***** Source excerpt

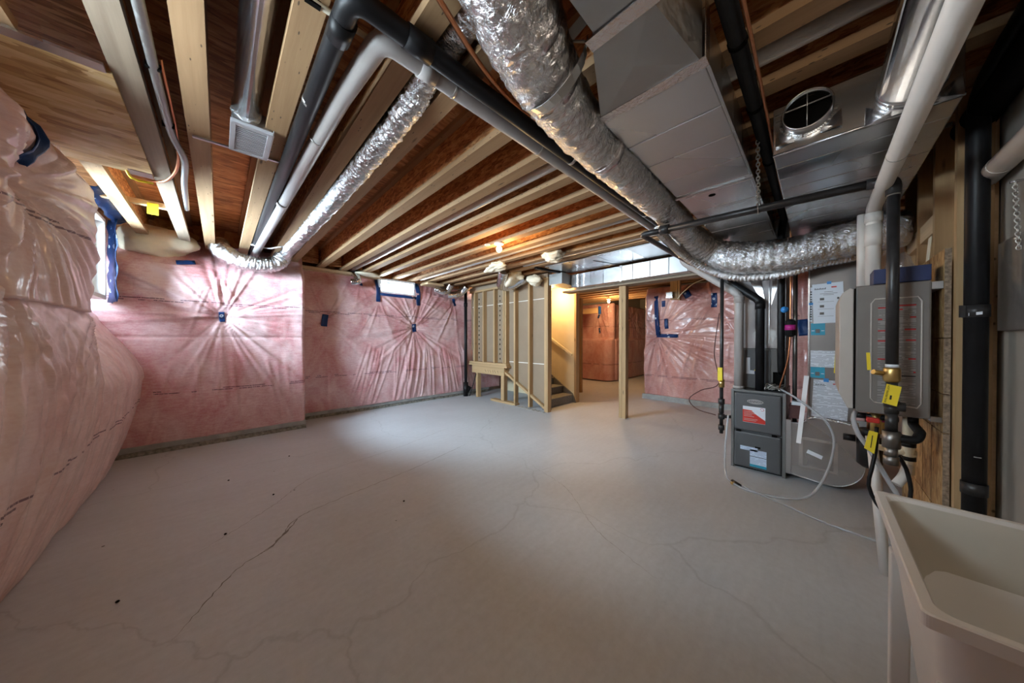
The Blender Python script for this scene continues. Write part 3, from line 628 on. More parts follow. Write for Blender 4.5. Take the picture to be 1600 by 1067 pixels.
# cross-broken reducer: centre dimple
y0a, y1a, y0b, y1b = .315, .488, .268, .632; xa, xb = .825, 1.14; c = ((xa + xb) / 2, (y0a + y1a + y0b + y1b) / 4, ZT - .009)
m = MB().add([(xa, y0a, ZT), (xa, y1a, ZT), (xb, y1b, ZT), (xb, y0b, ZT), c, (xa, y0a, 2.35), (xa, y1a, 2.35), (xb, y1b, 2.35), (xb, y0b, 2.35)], [(0, 1, 4), (1, 2, 4), (2, 3, 4), (3, 0, 4), (0, 5, 6, 1), (1, 6, 7, 2), (2, 7, 8, 3), (3, 8, 5, 0), (5, 8, 7, 6)]); obj('reducer', m, 'galv_dull', t)
for (xx, p, q) in ((.825, .30, .50), (1.14, .255, .645)):
    obj('foil_tape_joint', MB().box(xx - .022, p, ZT - .004, xx + .022, q, ZT + .0), 'foil_tape', t); obj('foil_tape_joint', MB().box(xx - .022, p - .003, ZT - .004, xx + .022, p, 2.34), 'foil_tape', t)
edges = [1.165, 1.40, 1.63, 1.86, 2.09, 2.16, 2.44, 2.72, 3.0, 3.3, 3.59]
for a, b2 in zip(edges, edges[1:]):
    m = MB(); taper_duct(m, a + .002, .262, .635, b2 - .002, .262, .635, ZT, 2.352); obj('duct_section', m, 'galv', t, .004)
obj('drive_cleat', MB().box(2.115, .252, ZT - .006, 2.135, .645, ZT), 'galv', t); obj('drive_cleat', MB().box(1.16, .252, ZT + .0, 3.58, .262, ZT + .012), 'galv', t)
obj('test_hole', MB().tube([(2.225, .465, ZT - .0015), (2.225, .465, ZT + .001)], .019, 18), 'dark', t)
# return trunk with collars
t = thing('return_duct', 'wide shiny return trunk with an open round collar at its end', 'duct', (2.7, -.11, 2.1))
ed = [1.87, 2.02, 2.17, 2.32, 2.47, 2.62, 2.80, 3.0, 3.25, 3.5, 3.9]
obj('duct_section', MB().box(1.868, -.36, 2.10, 1.885, .145, 2.315), 'galv', t)
for a, b2 in zip(ed, ed[1:]): obj('duct_section', MB().box(a + .001, -.362, 2.10, b2 - .001, .147, 2.318), 'galv', t, .005)
obj('edge_bead', MB().tube([(1.868, .147, 2.10), (1.868, -.362, 2.10)], .006, 8), 'galv', t)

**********

*The request*:
Copy out the whole listing exactly, and don't carry over any pictures.

*Task output*:
The Blender Python script for this scene continues. Write part 3, from line 628 on. More parts follow. Write for Blender 4.5. Take the picture to be 1600 by 1067 pixels.
# cross-broken reducer: centre dimple
y0a, y1a, y0b, y1b = .315, .488, .268, .632; xa, xb = .825, 1.14; c = ((xa + xb) / 2, (y0a + y1a + y0b + y1b) / 4, ZT - .009)
m = MB().add([(xa, y0a, ZT), (xa, y1a, ZT), (xb, y1b, ZT), (xb, y0b, ZT), c, (xa, y0a, 2.35), (xa, y1a, 2.35), (xb, y1b, 2.35), (xb, y0b, 2.35)], [(0, 1, 4), (1, 2, 4), (2, 3, 4), (3, 0, 4), (0, 5, 6, 1), (1, 6, 7, 2), (2, 7, 8, 3), (3, 8, 5, 0), (5, 8, 7, 6)]); obj('reducer', m, 'galv_dull', t)
for (xx, p, q) in ((.825, .30, .50), (1.14, .255, .645)):
    obj('foil_tape_joint', MB().box(xx - .022, p, ZT - .004, xx + .022, q, ZT + .0), 'foil_tape', t); obj('foil_tape_joint', MB().box(xx - .022, p - .003, ZT - .004, xx + .022, p, 2.34), 'foil_tape', t)
edges = [1.165, 1.40, 1.63, 1.86, 2.09, 2.16, 2.44, 2.72, 3.0, 3.3, 3.59]
for a, b2 in zip(edges, edges[1:]):
    m = MB(); taper_duct(m, a + .002, .262, .635, b2 - .002, .262, .635, ZT, 2.352); obj('duct_section', m, 'galv', t, .004)
obj('drive_cleat', MB().box(2.115, .252, ZT - .006, 2.135, .645, ZT), 'galv', t); obj('drive_cleat', MB().box(1.16, .252, ZT + .0, 3.58, .262, ZT + .012), 'galv', t)
obj('test_hole', MB().tube([(2.225, .465, ZT - .0015), (2.225, .465, ZT + .001)], .019, 18), 'dark', t)
# return trunk with collars
t = thing('return_duct', 'wide shiny return trunk with an open round collar at its end', 'duct', (2.7, -.11, 2.1))
ed = [1.87, 2.02, 2.17, 2.32, 2.47, 2.62, 2.80, 3.0, 3.25, 3.5, 3.9]
obj('duct_section', MB().box(1.868, -.36, 2.10, 1.885, .145, 2.315), 'galv', t)
for a, b2 in zip(ed, ed[1:]): obj('duct_section', MB().box(a + .001, -.362, 2.10, b2 - .001, .147, 2.318), 'galv', t, .005)
obj('edge_bead', MB().tube([(1.868, .147, 2.10), (1.868, -.362, 2.10)], .006, 8), 'galv', t)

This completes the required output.